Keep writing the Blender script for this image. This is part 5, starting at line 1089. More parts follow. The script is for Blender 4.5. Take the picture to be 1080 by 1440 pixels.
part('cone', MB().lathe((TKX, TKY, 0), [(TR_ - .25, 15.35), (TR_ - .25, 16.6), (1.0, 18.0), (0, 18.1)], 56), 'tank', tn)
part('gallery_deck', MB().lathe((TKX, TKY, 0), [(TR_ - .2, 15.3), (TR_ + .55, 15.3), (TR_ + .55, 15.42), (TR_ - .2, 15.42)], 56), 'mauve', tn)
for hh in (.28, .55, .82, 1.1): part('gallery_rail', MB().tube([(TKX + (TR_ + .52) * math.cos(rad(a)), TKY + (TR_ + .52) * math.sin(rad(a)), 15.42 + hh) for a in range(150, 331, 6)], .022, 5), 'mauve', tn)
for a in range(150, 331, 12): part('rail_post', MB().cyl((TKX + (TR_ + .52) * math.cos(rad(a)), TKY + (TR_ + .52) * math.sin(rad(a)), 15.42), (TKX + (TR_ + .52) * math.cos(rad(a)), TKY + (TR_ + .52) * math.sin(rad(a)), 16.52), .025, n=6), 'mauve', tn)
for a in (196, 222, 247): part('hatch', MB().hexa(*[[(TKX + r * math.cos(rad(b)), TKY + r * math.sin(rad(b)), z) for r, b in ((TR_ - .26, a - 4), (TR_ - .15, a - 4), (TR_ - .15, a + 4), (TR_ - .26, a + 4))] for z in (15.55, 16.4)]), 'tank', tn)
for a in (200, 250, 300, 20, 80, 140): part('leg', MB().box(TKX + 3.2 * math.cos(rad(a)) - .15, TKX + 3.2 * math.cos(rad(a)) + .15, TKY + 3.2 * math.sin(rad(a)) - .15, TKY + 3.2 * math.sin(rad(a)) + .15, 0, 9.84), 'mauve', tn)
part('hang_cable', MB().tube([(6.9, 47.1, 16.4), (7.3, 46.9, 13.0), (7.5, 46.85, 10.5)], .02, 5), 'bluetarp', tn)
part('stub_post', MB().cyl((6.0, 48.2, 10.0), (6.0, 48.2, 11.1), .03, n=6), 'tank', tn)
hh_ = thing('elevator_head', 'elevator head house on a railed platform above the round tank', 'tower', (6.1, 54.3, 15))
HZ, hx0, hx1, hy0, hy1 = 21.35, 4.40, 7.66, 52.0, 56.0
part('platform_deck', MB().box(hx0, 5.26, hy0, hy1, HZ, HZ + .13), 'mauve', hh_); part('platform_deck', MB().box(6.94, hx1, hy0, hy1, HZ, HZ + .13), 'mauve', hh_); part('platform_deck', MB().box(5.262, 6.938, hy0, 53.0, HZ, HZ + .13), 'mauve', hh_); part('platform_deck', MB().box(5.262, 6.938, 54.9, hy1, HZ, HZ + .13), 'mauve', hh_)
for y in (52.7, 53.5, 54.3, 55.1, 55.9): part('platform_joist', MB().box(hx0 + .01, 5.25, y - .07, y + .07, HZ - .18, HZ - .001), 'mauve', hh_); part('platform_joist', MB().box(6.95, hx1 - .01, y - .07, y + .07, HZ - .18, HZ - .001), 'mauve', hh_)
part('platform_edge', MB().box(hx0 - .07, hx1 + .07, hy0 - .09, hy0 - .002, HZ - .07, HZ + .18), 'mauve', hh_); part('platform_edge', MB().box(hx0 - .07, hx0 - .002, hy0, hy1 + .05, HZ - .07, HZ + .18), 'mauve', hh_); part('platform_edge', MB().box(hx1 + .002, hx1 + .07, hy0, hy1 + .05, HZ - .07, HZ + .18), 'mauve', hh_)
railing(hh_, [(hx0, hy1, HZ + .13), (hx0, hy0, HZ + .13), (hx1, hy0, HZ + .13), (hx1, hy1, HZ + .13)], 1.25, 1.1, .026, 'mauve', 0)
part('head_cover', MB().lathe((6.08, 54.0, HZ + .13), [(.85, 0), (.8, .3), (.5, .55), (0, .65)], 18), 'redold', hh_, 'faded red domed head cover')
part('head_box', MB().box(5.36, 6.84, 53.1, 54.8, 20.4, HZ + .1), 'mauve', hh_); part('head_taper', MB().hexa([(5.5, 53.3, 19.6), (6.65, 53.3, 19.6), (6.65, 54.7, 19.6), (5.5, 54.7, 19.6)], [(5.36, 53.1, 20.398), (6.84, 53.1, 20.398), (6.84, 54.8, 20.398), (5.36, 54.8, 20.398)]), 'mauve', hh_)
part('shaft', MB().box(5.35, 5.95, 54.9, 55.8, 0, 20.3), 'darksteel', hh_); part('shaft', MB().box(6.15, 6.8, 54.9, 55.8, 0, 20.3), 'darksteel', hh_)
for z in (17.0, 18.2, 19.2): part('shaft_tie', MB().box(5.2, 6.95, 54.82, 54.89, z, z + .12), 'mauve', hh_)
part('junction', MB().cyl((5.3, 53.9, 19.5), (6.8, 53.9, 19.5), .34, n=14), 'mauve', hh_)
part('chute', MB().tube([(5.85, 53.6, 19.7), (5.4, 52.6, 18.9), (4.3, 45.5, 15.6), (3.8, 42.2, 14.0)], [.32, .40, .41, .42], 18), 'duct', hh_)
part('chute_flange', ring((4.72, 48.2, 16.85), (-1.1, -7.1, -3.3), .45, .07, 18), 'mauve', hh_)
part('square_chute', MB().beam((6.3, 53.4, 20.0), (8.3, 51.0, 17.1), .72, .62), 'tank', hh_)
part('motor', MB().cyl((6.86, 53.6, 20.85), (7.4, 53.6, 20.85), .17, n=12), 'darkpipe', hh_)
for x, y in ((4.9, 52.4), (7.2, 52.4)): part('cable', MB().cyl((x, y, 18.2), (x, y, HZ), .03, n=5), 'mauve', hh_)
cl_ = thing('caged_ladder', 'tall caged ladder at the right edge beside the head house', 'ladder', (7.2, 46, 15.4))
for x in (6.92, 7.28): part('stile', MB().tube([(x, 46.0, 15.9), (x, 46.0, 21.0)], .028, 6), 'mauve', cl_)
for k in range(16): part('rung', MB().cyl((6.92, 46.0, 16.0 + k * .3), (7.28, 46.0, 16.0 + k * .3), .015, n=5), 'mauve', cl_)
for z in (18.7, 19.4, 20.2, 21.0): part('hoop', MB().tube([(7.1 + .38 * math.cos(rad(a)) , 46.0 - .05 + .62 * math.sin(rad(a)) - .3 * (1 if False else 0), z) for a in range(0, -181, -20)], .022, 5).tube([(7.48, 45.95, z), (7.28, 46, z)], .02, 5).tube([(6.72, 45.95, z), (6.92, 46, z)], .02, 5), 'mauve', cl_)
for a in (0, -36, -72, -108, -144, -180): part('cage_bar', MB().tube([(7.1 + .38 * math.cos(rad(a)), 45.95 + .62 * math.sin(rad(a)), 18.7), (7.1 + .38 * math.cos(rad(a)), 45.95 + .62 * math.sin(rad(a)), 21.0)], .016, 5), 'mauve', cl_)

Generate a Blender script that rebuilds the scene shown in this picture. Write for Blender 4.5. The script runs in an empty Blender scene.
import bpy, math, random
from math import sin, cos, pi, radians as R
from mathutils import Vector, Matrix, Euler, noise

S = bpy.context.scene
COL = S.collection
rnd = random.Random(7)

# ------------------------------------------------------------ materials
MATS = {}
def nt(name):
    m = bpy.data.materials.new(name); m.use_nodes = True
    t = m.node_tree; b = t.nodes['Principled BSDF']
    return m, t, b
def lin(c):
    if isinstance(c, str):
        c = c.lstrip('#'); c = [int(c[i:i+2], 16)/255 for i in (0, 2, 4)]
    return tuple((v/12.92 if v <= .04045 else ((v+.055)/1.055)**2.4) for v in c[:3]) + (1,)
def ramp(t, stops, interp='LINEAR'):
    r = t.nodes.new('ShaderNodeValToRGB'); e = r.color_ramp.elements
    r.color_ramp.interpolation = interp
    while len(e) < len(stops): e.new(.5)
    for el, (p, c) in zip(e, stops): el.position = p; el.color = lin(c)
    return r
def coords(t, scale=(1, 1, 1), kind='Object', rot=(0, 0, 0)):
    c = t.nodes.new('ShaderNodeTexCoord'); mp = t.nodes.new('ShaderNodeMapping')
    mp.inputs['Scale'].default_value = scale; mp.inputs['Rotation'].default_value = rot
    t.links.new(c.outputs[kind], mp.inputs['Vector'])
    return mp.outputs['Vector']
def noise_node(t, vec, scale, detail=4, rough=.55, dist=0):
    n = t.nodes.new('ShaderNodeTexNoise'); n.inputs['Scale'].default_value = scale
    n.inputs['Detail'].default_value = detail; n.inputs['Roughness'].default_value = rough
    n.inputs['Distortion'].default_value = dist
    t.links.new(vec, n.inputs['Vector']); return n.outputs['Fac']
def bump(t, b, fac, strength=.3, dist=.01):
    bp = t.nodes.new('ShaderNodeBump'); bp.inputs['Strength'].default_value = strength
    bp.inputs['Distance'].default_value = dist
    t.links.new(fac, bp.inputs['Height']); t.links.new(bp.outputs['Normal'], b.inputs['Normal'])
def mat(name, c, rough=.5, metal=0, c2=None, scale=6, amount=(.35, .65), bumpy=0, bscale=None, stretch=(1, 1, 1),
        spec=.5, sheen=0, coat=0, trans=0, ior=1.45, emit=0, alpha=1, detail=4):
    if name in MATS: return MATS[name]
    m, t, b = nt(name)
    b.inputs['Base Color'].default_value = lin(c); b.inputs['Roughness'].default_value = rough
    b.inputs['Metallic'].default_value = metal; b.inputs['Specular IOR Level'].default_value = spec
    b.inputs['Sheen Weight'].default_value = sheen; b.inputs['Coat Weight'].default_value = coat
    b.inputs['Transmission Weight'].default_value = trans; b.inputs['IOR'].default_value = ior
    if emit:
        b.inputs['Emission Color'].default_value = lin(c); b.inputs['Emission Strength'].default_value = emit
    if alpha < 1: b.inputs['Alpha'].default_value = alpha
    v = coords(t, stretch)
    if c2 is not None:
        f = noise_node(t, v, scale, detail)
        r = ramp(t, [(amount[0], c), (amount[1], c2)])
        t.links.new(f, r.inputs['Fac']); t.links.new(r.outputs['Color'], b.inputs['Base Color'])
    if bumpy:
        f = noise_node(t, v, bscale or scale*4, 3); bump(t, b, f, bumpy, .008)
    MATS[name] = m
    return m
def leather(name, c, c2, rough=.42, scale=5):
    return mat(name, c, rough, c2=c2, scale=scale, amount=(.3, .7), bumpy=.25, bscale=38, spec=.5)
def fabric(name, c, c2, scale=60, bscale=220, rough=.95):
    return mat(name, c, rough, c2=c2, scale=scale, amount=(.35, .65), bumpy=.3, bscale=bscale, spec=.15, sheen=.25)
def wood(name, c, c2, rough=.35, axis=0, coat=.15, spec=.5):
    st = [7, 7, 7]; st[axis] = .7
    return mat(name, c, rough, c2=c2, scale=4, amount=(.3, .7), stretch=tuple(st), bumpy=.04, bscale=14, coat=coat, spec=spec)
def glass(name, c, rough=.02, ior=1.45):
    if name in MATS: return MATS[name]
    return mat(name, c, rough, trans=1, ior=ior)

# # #

**Exercise description**
Of the lines in the material, how many include "this"? Respond with the number alone.

**Output**
2